Task prompt — Render the following material again verbatim, leaving nothing out.
# Start of Given data
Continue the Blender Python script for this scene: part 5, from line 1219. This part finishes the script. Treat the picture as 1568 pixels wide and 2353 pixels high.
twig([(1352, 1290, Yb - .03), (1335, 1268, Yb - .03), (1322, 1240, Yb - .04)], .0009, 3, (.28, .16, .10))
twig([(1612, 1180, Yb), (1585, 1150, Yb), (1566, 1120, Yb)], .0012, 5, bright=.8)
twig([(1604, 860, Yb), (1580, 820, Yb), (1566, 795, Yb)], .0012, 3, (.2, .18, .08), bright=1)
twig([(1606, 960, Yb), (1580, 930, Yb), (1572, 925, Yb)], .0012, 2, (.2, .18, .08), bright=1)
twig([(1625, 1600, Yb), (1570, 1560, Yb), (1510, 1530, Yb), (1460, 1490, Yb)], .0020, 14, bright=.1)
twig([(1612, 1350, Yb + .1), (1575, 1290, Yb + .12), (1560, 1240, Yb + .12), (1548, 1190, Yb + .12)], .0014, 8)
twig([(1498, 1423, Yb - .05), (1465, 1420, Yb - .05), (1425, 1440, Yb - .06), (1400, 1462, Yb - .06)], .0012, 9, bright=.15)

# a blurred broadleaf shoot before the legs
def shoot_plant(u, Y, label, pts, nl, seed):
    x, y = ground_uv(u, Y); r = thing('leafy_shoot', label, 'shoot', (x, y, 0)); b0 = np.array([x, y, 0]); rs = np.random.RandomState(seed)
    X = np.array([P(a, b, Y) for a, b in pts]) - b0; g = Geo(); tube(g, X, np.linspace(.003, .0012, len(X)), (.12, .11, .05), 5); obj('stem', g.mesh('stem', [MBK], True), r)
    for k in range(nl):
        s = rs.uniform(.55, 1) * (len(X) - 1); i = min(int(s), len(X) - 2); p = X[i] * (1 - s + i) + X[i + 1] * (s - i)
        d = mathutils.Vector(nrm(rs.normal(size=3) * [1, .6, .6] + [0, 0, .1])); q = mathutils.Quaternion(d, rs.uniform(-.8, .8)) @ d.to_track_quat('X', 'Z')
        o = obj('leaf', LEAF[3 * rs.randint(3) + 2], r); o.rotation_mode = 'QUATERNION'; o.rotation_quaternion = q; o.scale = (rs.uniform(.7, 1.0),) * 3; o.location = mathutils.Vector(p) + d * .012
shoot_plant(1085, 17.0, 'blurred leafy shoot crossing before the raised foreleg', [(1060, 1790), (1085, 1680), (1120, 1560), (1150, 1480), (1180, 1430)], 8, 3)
# End of Given data
Task output —
Continue the Blender Python script for this scene: part 5, from line 1219. This part finishes the script. Treat the picture as 1568 pixels wide and 2353 pixels high.
twig([(1352, 1290, Yb - .03), (1335, 1268, Yb - .03), (1322, 1240, Yb - .04)], .0009, 3, (.28, .16, .10))
twig([(1612, 1180, Yb), (1585, 1150, Yb), (1566, 1120, Yb)], .0012, 5, bright=.8)
twig([(1604, 860, Yb), (1580, 820, Yb), (1566, 795, Yb)], .0012, 3, (.2, .18, .08), bright=1)
twig([(1606, 960, Yb), (1580, 930, Yb), (1572, 925, Yb)], .0012, 2, (.2, .18, .08), bright=1)
twig([(1625, 1600, Yb), (1570, 1560, Yb), (1510, 1530, Yb), (1460, 1490, Yb)], .0020, 14, bright=.1)
twig([(1612, 1350, Yb + .1), (1575, 1290, Yb + .12), (1560, 1240, Yb + .12), (1548, 1190, Yb + .12)], .0014, 8)
twig([(1498, 1423, Yb - .05), (1465, 1420, Yb - .05), (1425, 1440, Yb - .06), (1400, 1462, Yb - .06)], .0012, 9, bright=.15)

# a blurred broadleaf shoot before the legs
def shoot_plant(u, Y, label, pts, nl, seed):
    x, y = ground_uv(u, Y); r = thing('leafy_shoot', label, 'shoot', (x, y, 0)); b0 = np.array([x, y, 0]); rs = np.random.RandomState(seed)
    X = np.array([P(a, b, Y) for a, b in pts]) - b0; g = Geo(); tube(g, X, np.linspace(.003, .0012, len(X)), (.12, .11, .05), 5); obj('stem', g.mesh('stem', [MBK], True), r)
    for k in range(nl):
        s = rs.uniform(.55, 1) * (len(X) - 1); i = min(int(s), len(X) - 2); p = X[i] * (1 - s + i) + X[i + 1] * (s - i)
        d = mathutils.Vector(nrm(rs.normal(size=3) * [1, .6, .6] + [0, 0, .1])); q = mathutils.Quaternion(d, rs.uniform(-.8, .8)) @ d.to_track_quat('X', 'Z')
        o = obj('leaf', LEAF[3 * rs.randint(3) + 2], r); o.rotation_mode = 'QUATERNION'; o.rotation_quaternion = q; o.scale = (rs.uniform(.7, 1.0),) * 3; o.location = mathutils.Vector(p) + d * .012
shoot_plant(1085, 17.0, 'blurred leafy shoot crossing before the raised foreleg', [(1060, 1790), (1085, 1680), (1120, 1560), (1150, 1480), (1180, 1430)], 8, 3)